Scripts that build scenes:
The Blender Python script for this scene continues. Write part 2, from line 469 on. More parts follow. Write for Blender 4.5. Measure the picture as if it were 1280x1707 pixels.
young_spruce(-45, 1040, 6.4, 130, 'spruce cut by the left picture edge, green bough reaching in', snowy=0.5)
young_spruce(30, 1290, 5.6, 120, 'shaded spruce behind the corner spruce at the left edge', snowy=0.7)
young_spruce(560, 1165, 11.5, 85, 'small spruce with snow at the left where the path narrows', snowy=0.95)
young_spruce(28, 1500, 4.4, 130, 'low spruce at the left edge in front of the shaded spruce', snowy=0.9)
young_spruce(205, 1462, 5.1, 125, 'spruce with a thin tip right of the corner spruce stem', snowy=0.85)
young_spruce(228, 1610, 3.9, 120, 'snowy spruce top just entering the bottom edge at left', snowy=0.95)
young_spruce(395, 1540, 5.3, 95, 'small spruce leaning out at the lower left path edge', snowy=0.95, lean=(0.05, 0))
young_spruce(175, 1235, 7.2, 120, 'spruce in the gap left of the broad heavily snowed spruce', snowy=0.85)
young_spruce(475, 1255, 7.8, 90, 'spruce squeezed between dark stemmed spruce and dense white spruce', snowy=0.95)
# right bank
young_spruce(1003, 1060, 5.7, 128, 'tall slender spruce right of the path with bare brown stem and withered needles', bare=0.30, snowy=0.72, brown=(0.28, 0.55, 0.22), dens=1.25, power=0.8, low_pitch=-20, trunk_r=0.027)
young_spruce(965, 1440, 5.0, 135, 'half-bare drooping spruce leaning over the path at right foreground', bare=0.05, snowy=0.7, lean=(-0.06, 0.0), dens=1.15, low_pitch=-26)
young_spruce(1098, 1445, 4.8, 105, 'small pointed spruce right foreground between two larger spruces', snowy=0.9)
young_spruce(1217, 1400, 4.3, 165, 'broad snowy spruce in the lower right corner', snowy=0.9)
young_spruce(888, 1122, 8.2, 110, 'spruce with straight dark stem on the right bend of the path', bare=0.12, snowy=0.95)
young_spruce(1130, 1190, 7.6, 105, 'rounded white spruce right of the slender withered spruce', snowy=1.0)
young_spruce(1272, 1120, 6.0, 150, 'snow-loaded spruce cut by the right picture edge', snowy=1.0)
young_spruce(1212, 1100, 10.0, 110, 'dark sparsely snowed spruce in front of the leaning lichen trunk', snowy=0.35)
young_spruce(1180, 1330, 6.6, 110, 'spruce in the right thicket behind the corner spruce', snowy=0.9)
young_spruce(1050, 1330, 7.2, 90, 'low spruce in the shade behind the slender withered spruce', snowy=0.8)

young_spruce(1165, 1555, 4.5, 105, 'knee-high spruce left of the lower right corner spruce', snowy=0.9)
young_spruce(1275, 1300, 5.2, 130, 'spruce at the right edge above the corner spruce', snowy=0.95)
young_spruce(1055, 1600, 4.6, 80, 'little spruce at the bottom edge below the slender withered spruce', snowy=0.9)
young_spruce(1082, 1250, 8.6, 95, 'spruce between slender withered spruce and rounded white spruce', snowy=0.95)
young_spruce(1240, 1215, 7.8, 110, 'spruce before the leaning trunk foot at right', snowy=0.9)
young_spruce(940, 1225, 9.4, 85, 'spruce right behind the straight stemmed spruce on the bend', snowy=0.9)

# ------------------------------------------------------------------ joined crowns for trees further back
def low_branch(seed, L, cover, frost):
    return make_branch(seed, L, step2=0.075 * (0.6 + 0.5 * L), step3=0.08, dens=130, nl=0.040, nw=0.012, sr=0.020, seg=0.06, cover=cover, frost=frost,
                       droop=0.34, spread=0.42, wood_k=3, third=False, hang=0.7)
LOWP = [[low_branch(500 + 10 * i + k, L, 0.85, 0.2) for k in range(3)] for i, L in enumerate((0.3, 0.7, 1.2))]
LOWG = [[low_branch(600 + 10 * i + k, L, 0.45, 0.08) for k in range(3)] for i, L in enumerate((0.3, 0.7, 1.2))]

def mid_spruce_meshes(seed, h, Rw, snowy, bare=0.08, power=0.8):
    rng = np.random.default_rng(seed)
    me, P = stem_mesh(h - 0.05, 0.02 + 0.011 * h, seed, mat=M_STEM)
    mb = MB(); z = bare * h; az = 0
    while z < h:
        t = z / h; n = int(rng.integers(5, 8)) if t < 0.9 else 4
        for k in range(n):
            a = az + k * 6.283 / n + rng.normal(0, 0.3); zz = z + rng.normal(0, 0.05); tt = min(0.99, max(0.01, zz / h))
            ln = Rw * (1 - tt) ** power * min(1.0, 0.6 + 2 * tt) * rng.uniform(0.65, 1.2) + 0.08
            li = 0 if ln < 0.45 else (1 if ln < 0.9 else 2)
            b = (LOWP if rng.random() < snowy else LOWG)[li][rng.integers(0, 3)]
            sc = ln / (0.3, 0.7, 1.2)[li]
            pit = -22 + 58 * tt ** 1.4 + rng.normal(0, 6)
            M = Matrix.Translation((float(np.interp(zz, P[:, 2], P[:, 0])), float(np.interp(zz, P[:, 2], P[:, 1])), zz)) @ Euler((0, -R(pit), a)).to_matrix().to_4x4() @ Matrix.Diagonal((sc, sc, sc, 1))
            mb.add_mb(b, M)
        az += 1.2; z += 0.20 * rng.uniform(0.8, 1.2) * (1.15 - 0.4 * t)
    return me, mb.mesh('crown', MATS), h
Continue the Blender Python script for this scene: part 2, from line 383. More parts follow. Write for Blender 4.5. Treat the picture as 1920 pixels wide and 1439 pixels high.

__WHAT YOU SHOULD DO__. Output the records above in their entirety, exactly.

__ANSWER TO THE TASK__.
The Blender Python script for this scene continues. Write part 2, from line 469 on. More parts follow. Write for Blender 4.5. Measure the picture as if it were 1280x1707 pixels.
young_spruce(-45, 1040, 6.4, 130, 'spruce cut by the left picture edge, green bough reaching in', snowy=0.5)
young_spruce(30, 1290, 5.6, 120, 'shaded spruce behind the corner spruce at the left edge', snowy=0.7)
young_spruce(560, 1165, 11.5, 85, 'small spruce with snow at the left where the path narrows', snowy=0.95)
young_spruce(28, 1500, 4.4, 130, 'low spruce at the left edge in front of the shaded spruce', snowy=0.9)
young_spruce(205, 1462, 5.1, 125, 'spruce with a thin tip right of the corner spruce stem', snowy=0.85)
young_spruce(228, 1610, 3.9, 120, 'snowy spruce top just entering the bottom edge at left', snowy=0.95)
young_spruce(395, 1540, 5.3, 95, 'small spruce leaning out at the lower left path edge', snowy=0.95, lean=(0.05, 0))
young_spruce(175, 1235, 7.2, 120, 'spruce in the gap left of the broad heavily snowed spruce', snowy=0.85)
young_spruce(475, 1255, 7.8, 90, 'spruce squeezed between dark stemmed spruce and dense white spruce', snowy=0.95)
# right bank
young_spruce(1003, 1060, 5.7, 128, 'tall slender spruce right of the path with bare brown stem and withered needles', bare=0.30, snowy=0.72, brown=(0.28, 0.55, 0.22), dens=1.25, power=0.8, low_pitch=-20, trunk_r=0.027)
young_spruce(965, 1440, 5.0, 135, 'half-bare drooping spruce leaning over the path at right foreground', bare=0.05, snowy=0.7, lean=(-0.06, 0.0), dens=1.15, low_pitch=-26)
young_spruce(1098, 1445, 4.8, 105, 'small pointed spruce right foreground between two larger spruces', snowy=0.9)
young_spruce(1217, 1400, 4.3, 165, 'broad snowy spruce in the lower right corner', snowy=0.9)
young_spruce(888, 1122, 8.2, 110, 'spruce with straight dark stem on the right bend of the path', bare=0.12, snowy=0.95)
young_spruce(1130, 1190, 7.6, 105, 'rounded white spruce right of the slender withered spruce', snowy=1.0)
young_spruce(1272, 1120, 6.0, 150, 'snow-loaded spruce cut by the right picture edge', snowy=1.0)
young_spruce(1212, 1100, 10.0, 110, 'dark sparsely snowed spruce in front of the leaning lichen trunk', snowy=0.35)
young_spruce(1180, 1330, 6.6, 110, 'spruce in the right thicket behind the corner spruce', snowy=0.9)
young_spruce(1050, 1330, 7.2, 90, 'low spruce in the shade behind the slender withered spruce', snowy=0.8)

young_spruce(1165, 1555, 4.5, 105, 'knee-high spruce left of the lower right corner spruce', snowy=0.9)
young_spruce(1275, 1300, 5.2, 130, 'spruce at the right edge above the corner spruce', snowy=0.95)
young_spruce(1055, 1600, 4.6, 80, 'little spruce at the bottom edge below the slender withered spruce', snowy=0.9)
young_spruce(1082, 1250, 8.6, 95, 'spruce between slender withered spruce and rounded white spruce', snowy=0.95)
young_spruce(1240, 1215, 7.8, 110, 'spruce before the leaning trunk foot at right', snowy=0.9)
young_spruce(940, 1225, 9.4, 85, 'spruce right behind the straight stemmed spruce on the bend', snowy=0.9)

# ------------------------------------------------------------------ joined crowns for trees further back
def low_branch(seed, L, cover, frost):
    return make_branch(seed, L, step2=0.075 * (0.6 + 0.5 * L), step3=0.08, dens=130, nl=0.040, nw=0.012, sr=0.020, seg=0.06, cover=cover, frost=frost,
                       droop=0.34, spread=0.42, wood_k=3, third=False, hang=0.7)
LOWP = [[low_branch(500 + 10 * i + k, L, 0.85, 0.2) for k in range(3)] for i, L in enumerate((0.3, 0.7, 1.2))]
LOWG = [[low_branch(600 + 10 * i + k, L, 0.45, 0.08) for k in range(3)] for i, L in enumerate((0.3, 0.7, 1.2))]

def mid_spruce_meshes(seed, h, Rw, snowy, bare=0.08, power=0.8):
    rng = np.random.default_rng(seed)
    me, P = stem_mesh(h - 0.05, 0.02 + 0.011 * h, seed, mat=M_STEM)
    mb = MB(); z = bare * h; az = 0
    while z < h:
        t = z / h; n = int(rng.integers(5, 8)) if t < 0.9 else 4
        for k in range(n):
            a = az + k * 6.283 / n + rng.normal(0, 0.3); zz = z + rng.normal(0, 0.05); tt = min(0.99, max(0.01, zz / h))
            ln = Rw * (1 - tt) ** power * min(1.0, 0.6 + 2 * tt) * rng.uniform(0.65, 1.2) + 0.08
            li = 0 if ln < 0.45 else (1 if ln < 0.9 else 2)
            b = (LOWP if rng.random() < snowy else LOWG)[li][rng.integers(0, 3)]
            sc = ln / (0.3, 0.7, 1.2)[li]
            pit = -22 + 58 * tt ** 1.4 + rng.normal(0, 6)
            M = Matrix.Translation((float(np.interp(zz, P[:, 2], P[:, 0])), float(np.interp(zz, P[:, 2], P[:, 1])), zz)) @ Euler((0, -R(pit), a)).to_matrix().to_4x4() @ Matrix.Diagonal((sc, sc, sc, 1))
            mb.add_mb(b, M)
        az += 1.2; z += 0.20 * rng.uniform(0.8, 1.2) * (1.15 - 0.4 * t)
    return me, mb.mesh('crown', MATS), h
Continue the Blender Python script for this scene: part 2, from line 383. More parts follow. Write for Blender 4.5. Treat the picture as 1920 pixels wide and 1439 pixels high.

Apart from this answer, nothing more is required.